The state wants to strip parents of custody of their children.
Lawyers will begin to unravel what appears to be largest child custody case in U.S. history at a hearing later this week.
Carolyn Jessop, who escaped from the group five years ago with her eight children, was sympathetic to the mothers, but applauded the removal of the children’s mothers.
“It’s a difficult thing and my heart goes out to them. I can appreciate emotionally what they are going through,” Jessop told “Good Morning America” today.
She said, however, the authorities were right to move the mothers out. “The children would be way more apt to open up when the mothers aren’t there,” Jessop said.
State officials raided the compound beginning April 3 after they said they received a phone call from a 16-year-old girl who claimed her 50-year-old husband raped and beat her. All 416 children were taken into custody and 139 women voluntarily left the compound with their children.
Authorities have not located or identified the 16-year-old caller, who identified herself as Sarah, and women at the compound said Monday that no such person exists.
“That person does not exist on this land,” a woman who identified herself as Joy said. “This is a huge mistake.”
The women who spoke Monday insisted that their children had never been abused.
But, asked whether any girls in the sect had married older men when they were younger than 16, the women interviewed by ABC News declined to answer. “Nobody is forced into anything,” was all that a woman who identified herself as Mary would say.
“What’s happening now is the worst abuse that has ever happened to them,” said Esther, who said she had five children still in state custody.
The mothers and the children were moved by bus with a police escort from the shelter where they had been staying to the San Angelo Coliseum.
The Rev. Michael Pfeifer, bishop of San Angelo, who has toured the shelter, told ABC News the women and children repeatedly said they wanted to go home. Pfeifer said the conditions inside the shelter were cramped, with cots lined up close together and lots of women tending to infants.
Women at the ranch said they were told today that they were moving to a better facility. But, once they arrived at the coliseum, the women told ABC News that they were separated from their children and led into a room that was filled with police officers and child custody workers.
Only those with children younger than 5 were allowed to stay with them. The women said they were given a choice to return to their ranch or to go to a separate shelter.

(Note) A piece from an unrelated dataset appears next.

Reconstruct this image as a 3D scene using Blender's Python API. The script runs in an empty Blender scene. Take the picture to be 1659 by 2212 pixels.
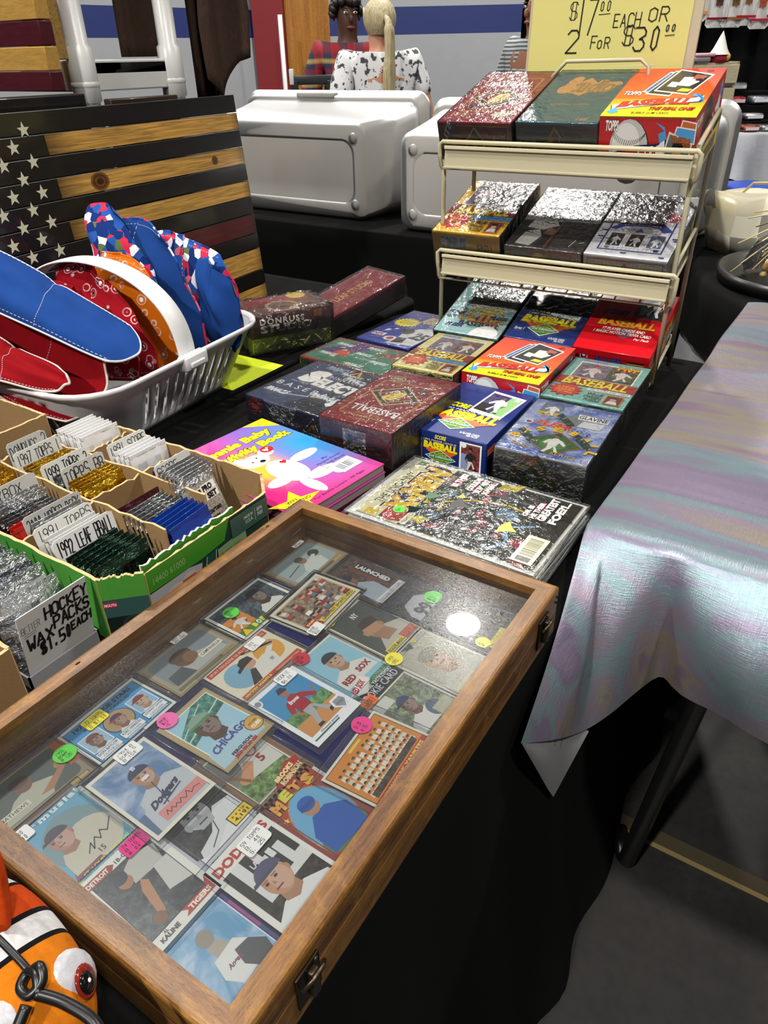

“It’s so difficult to come back here without our children,” said a woman who identified herself as Mary. She said her two children, 6 and 8, were still in the shelter. “Our children are our lives.”
Rod Parker, a church lawyer, said there was a “huge amount” of mistrust between the FLDS families and state authorities, adding that some of the mothers who followed their children to the state shelters did not go to court today for fear that they would not be allowed to return to the shelters to see their children.
Several of the children have given investigators differing stories about who their parents are, attorneys told Walther.
Fearing that members of the sect remaining on the ranch would try to influence their testimony, on Sunday, the judge ordered mobile phones confiscated from the 100-plus mothers who accompanied children to the shelter.
Walther said that one of her priorities was to determine how many girls taken from the remote Yearning for Zion Ranch were underage mothers.
Bradshaw said the 60 or so men remaining at the ranch have offered to leave if the state will allow the women and children to return. He said he had not received a response and the state Children’s Protective Services agency said it had not yet seen the offer and had no comment on it, The Associated Press reported.
The mothers say their only priority now is to get their children back. Esther said her daughter, who turns 12 this month, was so upset when placed in the shelter that she began throwing up and stopped eating for several days.
“She was sick. She was so heartbroken,” she said. “We feel they are in danger.”